Setelah berunding selama dua minggu, sebanyak 195 negara peserta Konferensi Tingkat Tinggi (KTT) Perubahan Iklim PBB atau COP di Paris, Perancis akhirnya mengeluarkan Kesepakatan Paris (Paris Agreement). Kesepakatan Paris merupakan kesepakatan internasional sebagai komitmen bersama dunia untuk memerangi perubahan iklim.
Berdasarkan perjanjian yang disepakati secara bulat itu, semua negara setuju untuk mengurangi emisi gas rumah kaca secepat mungkin. Selain itu, disepakati pula bahwa negara-negara di dunia berkomitmen untuk menjaga ambang batas kenaikan suhu bumi di bawah 2 derajat celcius (2C) dan berupaya menekan hingga 1,5 C.

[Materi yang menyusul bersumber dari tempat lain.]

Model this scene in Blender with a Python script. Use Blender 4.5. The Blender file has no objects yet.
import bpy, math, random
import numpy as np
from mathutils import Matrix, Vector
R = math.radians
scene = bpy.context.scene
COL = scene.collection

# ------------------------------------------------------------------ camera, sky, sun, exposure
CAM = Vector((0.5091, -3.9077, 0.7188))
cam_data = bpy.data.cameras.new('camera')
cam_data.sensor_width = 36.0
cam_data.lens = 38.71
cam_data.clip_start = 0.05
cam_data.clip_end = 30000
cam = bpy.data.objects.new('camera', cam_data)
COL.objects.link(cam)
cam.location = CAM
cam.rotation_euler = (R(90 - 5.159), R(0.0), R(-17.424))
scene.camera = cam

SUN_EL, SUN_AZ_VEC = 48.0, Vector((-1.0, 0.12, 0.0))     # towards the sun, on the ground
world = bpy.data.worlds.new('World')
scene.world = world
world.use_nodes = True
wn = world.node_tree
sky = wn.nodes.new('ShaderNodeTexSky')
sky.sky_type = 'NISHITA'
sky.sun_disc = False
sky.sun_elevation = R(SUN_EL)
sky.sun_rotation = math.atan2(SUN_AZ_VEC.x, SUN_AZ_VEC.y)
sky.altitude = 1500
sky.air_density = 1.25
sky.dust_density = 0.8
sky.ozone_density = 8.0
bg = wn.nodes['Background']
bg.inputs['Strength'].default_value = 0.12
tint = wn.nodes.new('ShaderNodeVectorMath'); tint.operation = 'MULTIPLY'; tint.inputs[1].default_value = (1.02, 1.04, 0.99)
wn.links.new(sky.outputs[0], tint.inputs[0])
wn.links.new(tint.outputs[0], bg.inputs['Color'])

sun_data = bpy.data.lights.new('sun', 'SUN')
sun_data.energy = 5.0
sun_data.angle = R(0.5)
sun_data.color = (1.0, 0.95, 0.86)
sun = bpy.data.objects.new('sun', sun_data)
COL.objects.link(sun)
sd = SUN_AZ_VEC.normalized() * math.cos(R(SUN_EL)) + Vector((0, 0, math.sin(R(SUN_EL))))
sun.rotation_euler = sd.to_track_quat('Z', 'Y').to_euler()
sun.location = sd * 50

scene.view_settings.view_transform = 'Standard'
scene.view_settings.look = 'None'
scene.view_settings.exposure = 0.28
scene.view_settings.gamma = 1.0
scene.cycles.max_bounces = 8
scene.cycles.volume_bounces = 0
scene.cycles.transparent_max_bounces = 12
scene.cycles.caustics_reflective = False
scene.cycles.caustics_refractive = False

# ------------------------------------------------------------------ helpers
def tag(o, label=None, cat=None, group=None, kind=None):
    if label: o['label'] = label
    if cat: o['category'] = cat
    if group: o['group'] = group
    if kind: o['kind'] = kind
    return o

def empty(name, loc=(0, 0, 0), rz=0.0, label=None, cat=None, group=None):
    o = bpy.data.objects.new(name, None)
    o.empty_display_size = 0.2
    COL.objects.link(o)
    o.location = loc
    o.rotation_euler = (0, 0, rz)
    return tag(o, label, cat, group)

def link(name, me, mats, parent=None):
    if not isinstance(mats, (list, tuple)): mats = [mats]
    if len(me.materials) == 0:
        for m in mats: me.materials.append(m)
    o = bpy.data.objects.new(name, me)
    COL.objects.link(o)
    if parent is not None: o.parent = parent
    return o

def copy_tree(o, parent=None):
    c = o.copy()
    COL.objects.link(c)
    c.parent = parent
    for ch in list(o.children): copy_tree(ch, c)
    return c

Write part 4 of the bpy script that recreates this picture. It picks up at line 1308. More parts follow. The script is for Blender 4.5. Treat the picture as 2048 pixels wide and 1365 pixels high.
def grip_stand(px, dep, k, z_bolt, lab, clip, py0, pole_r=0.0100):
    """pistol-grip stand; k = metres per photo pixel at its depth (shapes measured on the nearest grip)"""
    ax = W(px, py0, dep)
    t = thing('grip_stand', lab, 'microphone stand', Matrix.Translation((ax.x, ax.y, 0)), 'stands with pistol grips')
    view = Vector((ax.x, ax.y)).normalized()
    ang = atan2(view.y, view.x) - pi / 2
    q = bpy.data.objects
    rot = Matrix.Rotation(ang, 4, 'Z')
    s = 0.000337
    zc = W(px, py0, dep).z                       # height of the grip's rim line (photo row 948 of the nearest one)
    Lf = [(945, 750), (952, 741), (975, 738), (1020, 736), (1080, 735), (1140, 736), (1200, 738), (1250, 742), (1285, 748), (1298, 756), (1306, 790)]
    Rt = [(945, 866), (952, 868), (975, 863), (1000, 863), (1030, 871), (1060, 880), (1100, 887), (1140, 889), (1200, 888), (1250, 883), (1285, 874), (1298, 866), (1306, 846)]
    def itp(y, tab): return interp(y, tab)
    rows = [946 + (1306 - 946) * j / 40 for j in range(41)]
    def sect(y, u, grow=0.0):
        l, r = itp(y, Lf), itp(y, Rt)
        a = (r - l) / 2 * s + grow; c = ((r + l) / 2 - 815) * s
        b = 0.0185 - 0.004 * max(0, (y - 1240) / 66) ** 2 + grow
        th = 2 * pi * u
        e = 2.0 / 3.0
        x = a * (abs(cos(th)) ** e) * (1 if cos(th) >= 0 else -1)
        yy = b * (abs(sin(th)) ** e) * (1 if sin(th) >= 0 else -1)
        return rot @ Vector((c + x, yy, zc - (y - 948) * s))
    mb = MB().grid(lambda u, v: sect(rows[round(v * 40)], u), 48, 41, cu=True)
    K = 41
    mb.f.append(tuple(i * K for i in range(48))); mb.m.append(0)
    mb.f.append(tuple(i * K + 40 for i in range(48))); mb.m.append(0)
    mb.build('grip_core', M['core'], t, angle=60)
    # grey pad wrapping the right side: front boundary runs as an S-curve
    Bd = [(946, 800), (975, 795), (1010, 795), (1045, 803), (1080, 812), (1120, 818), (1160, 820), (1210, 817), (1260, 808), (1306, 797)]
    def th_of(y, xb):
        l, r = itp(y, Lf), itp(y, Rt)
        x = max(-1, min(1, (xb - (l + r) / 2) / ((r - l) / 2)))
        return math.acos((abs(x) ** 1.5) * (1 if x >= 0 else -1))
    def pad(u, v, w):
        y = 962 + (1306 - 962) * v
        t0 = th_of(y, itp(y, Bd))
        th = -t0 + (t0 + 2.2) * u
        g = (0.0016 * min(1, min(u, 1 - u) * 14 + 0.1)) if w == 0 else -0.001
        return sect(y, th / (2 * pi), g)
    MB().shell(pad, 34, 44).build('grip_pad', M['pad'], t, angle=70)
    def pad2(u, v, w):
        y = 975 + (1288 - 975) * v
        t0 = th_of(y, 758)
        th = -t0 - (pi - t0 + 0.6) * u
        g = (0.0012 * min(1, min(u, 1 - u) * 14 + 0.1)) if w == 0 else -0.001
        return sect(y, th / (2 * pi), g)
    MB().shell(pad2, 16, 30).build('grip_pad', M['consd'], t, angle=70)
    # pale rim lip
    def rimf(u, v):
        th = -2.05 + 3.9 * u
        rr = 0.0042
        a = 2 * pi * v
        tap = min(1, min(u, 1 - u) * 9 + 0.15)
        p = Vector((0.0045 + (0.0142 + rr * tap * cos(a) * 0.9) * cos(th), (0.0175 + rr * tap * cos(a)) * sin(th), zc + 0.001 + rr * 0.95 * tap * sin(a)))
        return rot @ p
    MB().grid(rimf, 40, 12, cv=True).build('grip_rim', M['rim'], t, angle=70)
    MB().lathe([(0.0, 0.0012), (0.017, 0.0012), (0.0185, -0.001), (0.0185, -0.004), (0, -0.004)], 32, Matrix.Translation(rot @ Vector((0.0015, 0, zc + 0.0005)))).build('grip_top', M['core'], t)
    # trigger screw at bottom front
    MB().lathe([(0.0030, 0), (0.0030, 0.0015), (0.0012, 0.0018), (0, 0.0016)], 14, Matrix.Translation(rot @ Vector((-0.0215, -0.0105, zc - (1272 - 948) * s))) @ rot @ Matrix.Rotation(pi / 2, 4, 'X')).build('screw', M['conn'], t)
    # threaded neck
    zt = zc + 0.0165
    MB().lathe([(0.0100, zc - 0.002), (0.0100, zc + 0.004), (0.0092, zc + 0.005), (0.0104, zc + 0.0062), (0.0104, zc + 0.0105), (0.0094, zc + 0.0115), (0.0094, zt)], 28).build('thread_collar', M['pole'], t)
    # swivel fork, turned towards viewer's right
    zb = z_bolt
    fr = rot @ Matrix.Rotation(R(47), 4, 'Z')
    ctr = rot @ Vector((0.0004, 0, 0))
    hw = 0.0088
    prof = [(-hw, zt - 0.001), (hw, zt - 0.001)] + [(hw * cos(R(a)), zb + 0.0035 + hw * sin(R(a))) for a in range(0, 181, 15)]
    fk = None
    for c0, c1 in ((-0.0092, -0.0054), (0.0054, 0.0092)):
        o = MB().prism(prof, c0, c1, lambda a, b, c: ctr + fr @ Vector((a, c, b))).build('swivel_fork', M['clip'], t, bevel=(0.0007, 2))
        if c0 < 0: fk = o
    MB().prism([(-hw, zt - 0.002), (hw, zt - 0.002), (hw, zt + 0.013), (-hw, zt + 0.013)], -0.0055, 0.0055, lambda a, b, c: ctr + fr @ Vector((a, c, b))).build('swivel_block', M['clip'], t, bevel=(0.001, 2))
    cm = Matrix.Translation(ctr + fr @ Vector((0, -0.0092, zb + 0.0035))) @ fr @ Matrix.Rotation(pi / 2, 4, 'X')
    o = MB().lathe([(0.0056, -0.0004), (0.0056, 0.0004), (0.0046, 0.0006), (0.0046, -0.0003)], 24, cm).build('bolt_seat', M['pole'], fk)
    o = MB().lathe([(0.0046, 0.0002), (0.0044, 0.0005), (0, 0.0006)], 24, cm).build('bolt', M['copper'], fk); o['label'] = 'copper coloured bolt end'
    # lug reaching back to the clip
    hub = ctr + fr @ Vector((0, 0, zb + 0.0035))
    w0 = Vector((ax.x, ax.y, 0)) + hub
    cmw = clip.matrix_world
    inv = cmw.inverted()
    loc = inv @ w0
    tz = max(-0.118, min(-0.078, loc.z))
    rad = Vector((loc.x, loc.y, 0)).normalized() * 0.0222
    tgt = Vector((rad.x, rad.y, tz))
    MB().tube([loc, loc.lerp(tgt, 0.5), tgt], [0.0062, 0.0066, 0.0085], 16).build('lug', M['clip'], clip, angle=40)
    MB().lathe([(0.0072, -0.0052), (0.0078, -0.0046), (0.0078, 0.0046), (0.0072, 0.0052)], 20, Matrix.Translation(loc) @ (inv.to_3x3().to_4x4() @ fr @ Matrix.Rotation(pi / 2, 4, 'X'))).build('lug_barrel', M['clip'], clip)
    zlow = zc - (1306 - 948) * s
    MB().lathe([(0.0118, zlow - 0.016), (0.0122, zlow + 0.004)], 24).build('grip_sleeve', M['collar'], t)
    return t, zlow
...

"Usaha yang dilakukan bersama-sama akan lebih kuat daripada bertindak sendiri, karena tanggung jawab kita sangat besar," ujar Laurent Fabius, Presiden KTT PBB tentang Perubahan Iklim.
Dilansir dari Kompas.com, ada lima poin penting dalam kesepakatan internasional ini:
Pertama, perlu dilakukan upaya mitigasi dengan mengurangi emisi karbon dengan cepat, untuk menjaga ambang batas kenaikan suhu bumi di bawah 2 derajat celcius (2C) dan berupaya menekan hingga 1,5 C.
Kedua, sistem penghitungan karbon dan pengurangan emisi harus dilakukan secara transparan.
Ketiga, upaya adaptasi harus dilakukan dengan memperkuat kemampuan-kemampuan negara-negara di dunia untuk mengatasi dampak perubahan iklim.
Keempat, memperkuat upaya pemulihan akibat perubahan iklim, dari kerusakan.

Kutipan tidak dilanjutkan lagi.